___ DATA ENTRIES ___
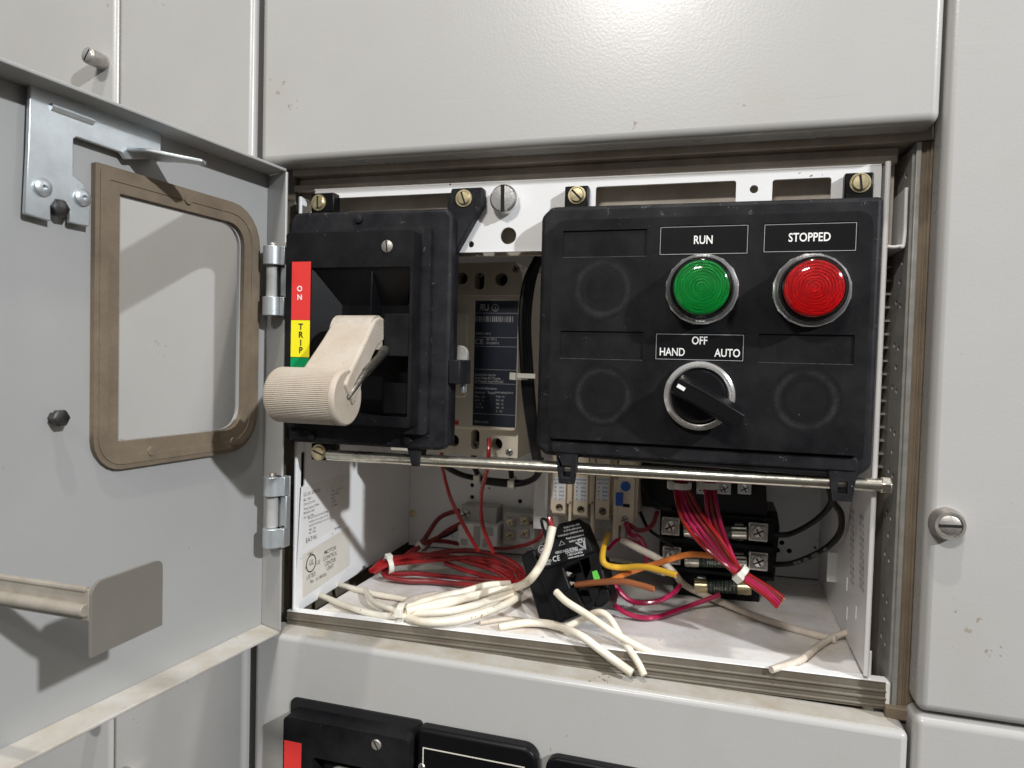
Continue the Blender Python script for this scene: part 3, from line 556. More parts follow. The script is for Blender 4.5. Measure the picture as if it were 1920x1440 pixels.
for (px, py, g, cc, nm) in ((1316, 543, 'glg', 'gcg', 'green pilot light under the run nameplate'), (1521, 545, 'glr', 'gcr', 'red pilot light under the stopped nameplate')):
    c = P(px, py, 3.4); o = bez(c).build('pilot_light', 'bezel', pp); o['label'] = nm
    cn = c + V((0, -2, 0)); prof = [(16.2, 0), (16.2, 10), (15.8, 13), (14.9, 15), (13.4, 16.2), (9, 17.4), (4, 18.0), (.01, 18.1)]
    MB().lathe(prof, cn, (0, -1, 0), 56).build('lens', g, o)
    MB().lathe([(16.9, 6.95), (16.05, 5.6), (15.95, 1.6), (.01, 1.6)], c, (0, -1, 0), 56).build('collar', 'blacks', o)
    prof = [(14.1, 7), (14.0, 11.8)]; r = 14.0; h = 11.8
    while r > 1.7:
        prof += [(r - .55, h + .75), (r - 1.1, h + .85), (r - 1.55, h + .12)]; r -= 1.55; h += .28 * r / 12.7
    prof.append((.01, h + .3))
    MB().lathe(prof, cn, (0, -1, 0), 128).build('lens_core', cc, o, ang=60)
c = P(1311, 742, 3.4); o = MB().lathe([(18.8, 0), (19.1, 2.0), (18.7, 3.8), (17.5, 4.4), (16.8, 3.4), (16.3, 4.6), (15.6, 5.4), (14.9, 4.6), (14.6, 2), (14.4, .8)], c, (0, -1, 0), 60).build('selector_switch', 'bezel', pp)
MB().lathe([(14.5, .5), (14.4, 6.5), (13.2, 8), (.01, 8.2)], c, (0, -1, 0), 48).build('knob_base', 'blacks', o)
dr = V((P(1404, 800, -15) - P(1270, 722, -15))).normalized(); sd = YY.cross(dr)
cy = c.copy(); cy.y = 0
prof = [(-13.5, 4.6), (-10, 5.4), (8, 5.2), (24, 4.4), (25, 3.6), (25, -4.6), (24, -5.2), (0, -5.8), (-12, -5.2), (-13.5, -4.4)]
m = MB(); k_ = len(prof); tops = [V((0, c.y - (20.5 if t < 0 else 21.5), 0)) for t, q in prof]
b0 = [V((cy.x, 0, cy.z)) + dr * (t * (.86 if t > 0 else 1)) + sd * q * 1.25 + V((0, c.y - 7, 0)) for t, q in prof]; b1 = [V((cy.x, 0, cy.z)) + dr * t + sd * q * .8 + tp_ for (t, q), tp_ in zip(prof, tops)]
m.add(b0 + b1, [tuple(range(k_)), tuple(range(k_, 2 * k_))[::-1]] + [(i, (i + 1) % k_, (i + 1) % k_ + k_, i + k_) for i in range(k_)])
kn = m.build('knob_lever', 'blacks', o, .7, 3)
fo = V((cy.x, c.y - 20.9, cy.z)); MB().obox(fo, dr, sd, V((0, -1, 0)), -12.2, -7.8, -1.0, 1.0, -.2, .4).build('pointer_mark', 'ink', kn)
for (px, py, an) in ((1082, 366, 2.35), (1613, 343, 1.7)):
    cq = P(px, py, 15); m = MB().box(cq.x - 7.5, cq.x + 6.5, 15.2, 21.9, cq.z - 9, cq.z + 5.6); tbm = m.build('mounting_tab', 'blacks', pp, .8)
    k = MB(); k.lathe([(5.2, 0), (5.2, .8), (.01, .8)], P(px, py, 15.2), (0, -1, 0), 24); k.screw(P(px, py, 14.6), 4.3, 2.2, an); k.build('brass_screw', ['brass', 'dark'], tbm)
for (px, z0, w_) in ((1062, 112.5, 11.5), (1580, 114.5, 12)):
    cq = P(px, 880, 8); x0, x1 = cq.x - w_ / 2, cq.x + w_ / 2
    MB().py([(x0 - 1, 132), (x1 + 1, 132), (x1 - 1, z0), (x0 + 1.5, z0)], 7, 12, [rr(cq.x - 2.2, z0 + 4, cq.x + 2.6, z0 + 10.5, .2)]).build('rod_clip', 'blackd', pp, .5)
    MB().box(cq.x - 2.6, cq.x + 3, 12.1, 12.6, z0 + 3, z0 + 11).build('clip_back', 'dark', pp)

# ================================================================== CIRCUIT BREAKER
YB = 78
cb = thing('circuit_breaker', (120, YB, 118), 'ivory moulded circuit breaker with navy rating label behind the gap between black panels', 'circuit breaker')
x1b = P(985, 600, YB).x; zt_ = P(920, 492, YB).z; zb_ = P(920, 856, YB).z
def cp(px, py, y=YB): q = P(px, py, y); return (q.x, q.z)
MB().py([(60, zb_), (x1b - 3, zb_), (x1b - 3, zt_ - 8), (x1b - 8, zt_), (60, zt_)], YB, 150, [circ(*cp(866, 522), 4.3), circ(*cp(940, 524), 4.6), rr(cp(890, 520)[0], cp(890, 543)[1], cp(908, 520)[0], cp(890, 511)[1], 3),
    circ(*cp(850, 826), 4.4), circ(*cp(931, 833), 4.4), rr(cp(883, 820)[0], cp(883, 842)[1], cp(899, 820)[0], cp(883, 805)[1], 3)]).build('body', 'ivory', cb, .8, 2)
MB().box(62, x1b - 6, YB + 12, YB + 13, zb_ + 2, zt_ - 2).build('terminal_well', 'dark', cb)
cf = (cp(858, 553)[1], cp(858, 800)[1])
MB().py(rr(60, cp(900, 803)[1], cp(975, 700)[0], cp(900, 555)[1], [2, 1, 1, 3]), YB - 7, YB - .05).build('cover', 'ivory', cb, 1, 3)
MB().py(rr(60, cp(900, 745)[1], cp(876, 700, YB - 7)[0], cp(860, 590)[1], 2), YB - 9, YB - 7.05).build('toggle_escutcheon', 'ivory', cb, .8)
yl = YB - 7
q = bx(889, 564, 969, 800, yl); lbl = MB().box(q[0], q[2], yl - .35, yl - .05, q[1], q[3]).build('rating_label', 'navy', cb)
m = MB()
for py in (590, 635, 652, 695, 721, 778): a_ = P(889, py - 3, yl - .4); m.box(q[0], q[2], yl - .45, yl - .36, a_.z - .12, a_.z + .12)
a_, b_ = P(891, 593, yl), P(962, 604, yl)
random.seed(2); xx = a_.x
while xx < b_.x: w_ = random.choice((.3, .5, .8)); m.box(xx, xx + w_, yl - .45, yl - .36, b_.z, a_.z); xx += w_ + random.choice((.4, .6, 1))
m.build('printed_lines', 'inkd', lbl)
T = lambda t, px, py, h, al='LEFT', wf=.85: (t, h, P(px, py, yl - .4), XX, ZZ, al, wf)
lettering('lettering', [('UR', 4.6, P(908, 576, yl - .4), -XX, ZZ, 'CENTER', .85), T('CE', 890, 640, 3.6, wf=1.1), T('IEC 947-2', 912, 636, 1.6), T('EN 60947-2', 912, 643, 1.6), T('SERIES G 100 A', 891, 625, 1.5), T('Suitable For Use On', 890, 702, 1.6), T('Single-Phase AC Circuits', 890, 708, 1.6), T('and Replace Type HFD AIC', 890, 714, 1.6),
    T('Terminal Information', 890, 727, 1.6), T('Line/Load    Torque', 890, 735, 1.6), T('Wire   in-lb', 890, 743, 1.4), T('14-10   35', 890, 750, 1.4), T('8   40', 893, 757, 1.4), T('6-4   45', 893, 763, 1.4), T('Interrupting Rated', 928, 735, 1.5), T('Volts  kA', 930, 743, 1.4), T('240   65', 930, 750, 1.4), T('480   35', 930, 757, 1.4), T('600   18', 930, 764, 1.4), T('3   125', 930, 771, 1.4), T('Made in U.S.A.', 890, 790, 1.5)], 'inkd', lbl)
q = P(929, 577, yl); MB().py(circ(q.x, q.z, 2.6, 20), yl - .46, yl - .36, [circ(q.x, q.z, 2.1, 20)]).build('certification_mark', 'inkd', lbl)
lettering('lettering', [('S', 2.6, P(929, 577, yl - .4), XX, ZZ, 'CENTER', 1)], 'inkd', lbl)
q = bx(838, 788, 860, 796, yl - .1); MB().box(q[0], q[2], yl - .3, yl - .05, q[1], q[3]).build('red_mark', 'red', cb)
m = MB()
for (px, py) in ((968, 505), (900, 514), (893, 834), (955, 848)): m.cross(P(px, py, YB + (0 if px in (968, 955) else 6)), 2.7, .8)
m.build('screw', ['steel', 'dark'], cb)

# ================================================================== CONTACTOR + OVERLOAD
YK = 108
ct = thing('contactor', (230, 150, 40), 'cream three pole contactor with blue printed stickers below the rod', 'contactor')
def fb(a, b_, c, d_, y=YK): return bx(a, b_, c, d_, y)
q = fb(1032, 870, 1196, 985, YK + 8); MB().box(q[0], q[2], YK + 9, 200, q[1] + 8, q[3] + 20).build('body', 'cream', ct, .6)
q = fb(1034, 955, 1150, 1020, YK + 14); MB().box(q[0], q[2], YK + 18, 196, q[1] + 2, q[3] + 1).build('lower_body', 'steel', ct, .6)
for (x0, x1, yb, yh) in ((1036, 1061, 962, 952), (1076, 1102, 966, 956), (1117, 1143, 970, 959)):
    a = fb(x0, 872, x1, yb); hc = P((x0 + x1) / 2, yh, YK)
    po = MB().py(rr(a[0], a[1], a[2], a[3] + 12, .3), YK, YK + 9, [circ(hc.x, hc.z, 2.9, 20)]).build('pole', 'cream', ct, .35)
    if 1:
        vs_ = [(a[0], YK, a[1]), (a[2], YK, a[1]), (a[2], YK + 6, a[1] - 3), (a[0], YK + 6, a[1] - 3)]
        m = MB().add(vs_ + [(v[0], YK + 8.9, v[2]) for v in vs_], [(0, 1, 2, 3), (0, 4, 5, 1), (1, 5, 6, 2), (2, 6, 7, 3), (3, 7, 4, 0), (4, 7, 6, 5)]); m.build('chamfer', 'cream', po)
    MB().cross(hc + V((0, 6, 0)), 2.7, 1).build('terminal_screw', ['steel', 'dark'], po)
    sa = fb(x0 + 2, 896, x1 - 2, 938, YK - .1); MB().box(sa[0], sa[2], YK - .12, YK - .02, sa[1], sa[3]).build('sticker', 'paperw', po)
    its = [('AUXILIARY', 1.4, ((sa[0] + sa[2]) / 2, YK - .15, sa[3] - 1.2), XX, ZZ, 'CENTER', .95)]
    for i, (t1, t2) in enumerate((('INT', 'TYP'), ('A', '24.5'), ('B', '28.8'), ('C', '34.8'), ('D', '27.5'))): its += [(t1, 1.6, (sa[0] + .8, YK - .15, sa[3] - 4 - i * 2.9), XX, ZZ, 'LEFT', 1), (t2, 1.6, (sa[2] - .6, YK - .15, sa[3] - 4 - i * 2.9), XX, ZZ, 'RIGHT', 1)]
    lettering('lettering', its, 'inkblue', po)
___
___ DATA ENTRIES ___
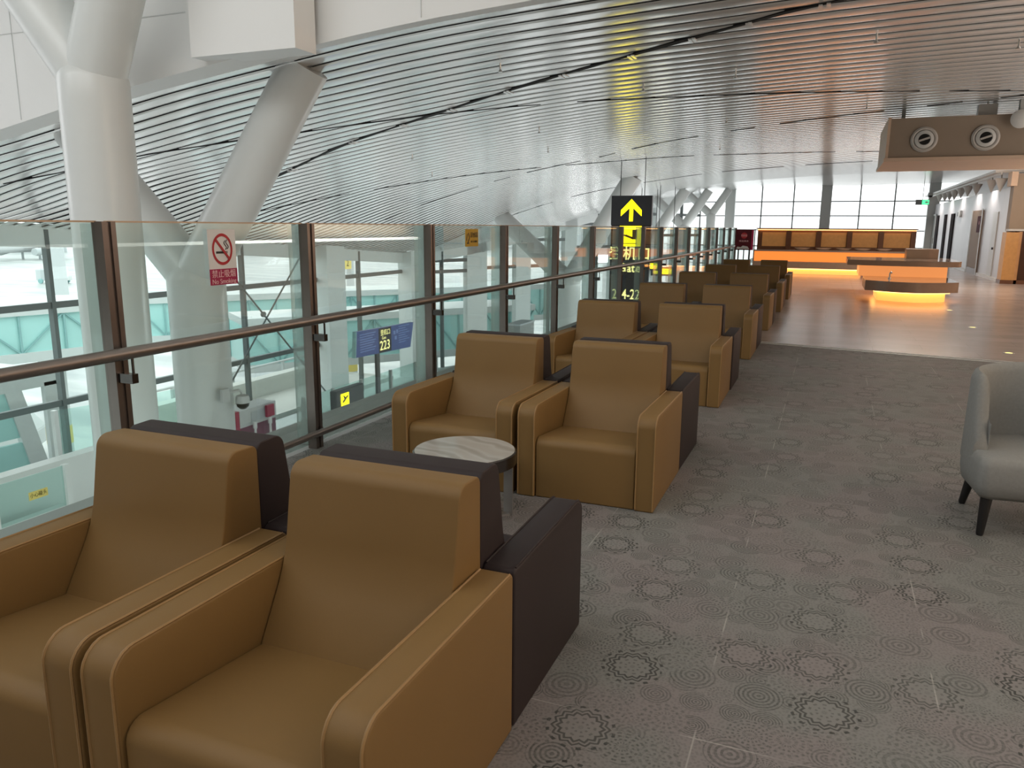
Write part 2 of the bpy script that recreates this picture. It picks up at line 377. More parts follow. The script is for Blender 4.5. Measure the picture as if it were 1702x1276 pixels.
___
___ DATA ENTRIES ___
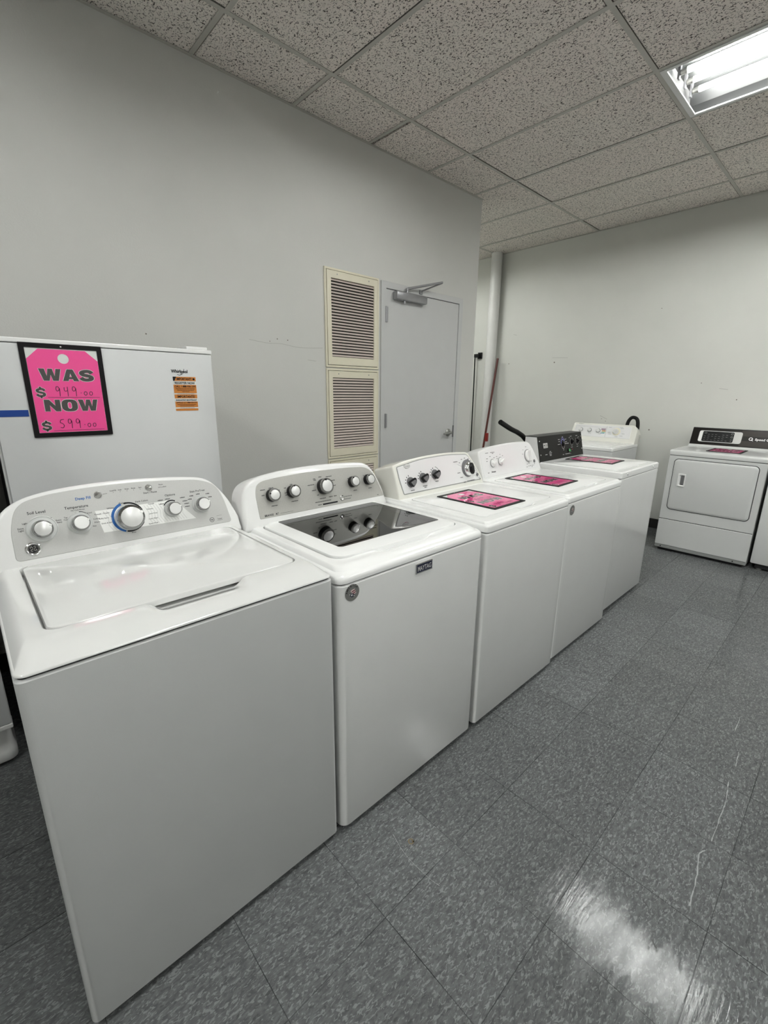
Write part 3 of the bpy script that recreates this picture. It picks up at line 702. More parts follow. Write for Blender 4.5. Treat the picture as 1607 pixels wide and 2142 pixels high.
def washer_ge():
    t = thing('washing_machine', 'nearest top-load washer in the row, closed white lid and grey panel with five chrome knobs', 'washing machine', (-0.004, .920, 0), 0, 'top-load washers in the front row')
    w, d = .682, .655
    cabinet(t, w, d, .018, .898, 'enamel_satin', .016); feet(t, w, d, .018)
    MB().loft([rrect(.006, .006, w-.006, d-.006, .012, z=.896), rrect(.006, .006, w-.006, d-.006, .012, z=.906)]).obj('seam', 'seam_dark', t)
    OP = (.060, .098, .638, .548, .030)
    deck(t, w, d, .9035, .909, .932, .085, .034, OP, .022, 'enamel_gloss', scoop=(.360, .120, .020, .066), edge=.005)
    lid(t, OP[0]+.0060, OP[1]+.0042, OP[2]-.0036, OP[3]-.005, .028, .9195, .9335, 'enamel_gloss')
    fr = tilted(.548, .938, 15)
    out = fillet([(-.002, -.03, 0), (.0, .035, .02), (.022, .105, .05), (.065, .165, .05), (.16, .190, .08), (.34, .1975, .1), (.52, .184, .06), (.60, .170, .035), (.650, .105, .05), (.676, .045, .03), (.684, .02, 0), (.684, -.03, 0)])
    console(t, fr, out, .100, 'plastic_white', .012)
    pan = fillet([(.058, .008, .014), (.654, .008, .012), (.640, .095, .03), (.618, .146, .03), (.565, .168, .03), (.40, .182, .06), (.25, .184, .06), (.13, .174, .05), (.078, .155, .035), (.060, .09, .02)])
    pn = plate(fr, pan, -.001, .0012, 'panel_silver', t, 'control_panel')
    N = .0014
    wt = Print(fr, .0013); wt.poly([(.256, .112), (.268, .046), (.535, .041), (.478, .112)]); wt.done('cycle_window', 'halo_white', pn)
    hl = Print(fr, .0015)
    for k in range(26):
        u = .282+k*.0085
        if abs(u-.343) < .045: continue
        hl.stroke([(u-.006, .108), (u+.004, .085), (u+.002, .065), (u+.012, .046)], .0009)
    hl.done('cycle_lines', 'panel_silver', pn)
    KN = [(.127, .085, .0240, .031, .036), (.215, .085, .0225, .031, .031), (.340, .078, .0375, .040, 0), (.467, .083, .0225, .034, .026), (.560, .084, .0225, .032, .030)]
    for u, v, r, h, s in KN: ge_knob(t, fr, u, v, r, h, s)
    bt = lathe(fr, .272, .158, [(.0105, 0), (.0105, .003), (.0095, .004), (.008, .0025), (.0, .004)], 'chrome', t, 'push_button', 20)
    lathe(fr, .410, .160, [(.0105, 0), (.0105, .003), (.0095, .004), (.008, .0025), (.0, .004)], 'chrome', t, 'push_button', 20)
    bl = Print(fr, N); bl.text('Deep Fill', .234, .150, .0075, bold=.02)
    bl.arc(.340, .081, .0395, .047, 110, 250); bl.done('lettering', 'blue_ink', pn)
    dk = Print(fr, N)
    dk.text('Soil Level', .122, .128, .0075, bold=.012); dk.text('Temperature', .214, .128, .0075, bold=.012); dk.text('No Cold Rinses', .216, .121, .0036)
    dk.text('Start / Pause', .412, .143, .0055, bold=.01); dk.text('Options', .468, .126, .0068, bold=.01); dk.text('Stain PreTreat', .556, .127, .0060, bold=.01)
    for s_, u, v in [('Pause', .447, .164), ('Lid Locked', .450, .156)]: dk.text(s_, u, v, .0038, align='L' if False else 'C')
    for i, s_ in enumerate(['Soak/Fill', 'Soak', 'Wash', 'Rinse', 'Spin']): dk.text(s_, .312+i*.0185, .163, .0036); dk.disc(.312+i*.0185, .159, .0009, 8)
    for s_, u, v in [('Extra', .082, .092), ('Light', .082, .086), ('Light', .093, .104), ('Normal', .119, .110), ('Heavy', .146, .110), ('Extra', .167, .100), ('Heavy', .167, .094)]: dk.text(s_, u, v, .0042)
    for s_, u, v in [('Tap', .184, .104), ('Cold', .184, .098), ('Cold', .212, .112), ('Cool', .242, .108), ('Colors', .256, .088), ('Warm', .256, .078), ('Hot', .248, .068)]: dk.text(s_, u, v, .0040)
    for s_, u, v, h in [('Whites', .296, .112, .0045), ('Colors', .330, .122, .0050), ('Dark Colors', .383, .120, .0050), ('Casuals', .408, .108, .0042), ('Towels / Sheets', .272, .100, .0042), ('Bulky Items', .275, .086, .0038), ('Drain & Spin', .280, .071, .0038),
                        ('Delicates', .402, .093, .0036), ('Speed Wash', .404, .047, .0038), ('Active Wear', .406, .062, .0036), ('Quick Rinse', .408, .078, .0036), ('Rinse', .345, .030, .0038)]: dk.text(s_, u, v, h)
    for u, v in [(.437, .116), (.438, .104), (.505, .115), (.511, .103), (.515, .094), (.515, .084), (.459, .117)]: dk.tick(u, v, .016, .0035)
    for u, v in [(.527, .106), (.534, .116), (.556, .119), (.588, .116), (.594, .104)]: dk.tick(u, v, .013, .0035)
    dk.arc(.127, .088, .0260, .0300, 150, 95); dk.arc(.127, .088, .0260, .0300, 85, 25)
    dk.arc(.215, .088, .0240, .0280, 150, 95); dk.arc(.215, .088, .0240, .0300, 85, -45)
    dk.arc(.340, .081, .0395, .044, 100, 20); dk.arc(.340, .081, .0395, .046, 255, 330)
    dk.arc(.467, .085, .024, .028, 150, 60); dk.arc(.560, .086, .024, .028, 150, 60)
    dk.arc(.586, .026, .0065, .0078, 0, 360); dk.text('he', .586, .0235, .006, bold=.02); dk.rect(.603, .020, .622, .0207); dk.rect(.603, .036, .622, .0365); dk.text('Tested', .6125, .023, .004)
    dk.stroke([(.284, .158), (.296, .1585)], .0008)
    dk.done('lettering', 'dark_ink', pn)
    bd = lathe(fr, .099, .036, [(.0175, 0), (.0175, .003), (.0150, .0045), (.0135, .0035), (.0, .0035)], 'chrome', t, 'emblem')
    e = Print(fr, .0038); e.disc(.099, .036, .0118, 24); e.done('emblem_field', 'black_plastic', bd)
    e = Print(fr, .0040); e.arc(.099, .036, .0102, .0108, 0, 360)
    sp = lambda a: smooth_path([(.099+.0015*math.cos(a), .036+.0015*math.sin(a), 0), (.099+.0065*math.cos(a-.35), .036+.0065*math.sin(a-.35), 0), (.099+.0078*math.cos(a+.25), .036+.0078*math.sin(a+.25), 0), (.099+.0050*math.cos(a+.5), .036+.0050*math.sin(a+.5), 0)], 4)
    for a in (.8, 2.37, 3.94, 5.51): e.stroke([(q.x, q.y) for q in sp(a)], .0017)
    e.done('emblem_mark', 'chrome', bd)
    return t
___
_TASK DETAILS_
As listed above, the lines from the line with "cabinet(t, w, d, .018, .898, 'enamel_satin', .016);" to the line with "scoop=(.360, .120, .020, .066), edge=.005)" are to be echoed exactly, with both ends included and nothing added.

_TASK ANSWER_
    cabinet(t, w, d, .018, .898, 'enamel_satin', .016); feet(t, w, d, .018)
    MB().loft([rrect(.006, .006, w-.006, d-.006, .012, z=.896), rrect(.006, .006, w-.006, d-.006, .012, z=.906)]).obj('seam', 'seam_dark', t)
    OP = (.060, .098, .638, .548, .030)
    deck(t, w, d, .9035, .909, .932, .085, .034, OP, .022, 'enamel_gloss', scoop=(.360, .120, .020, .066), edge=.005)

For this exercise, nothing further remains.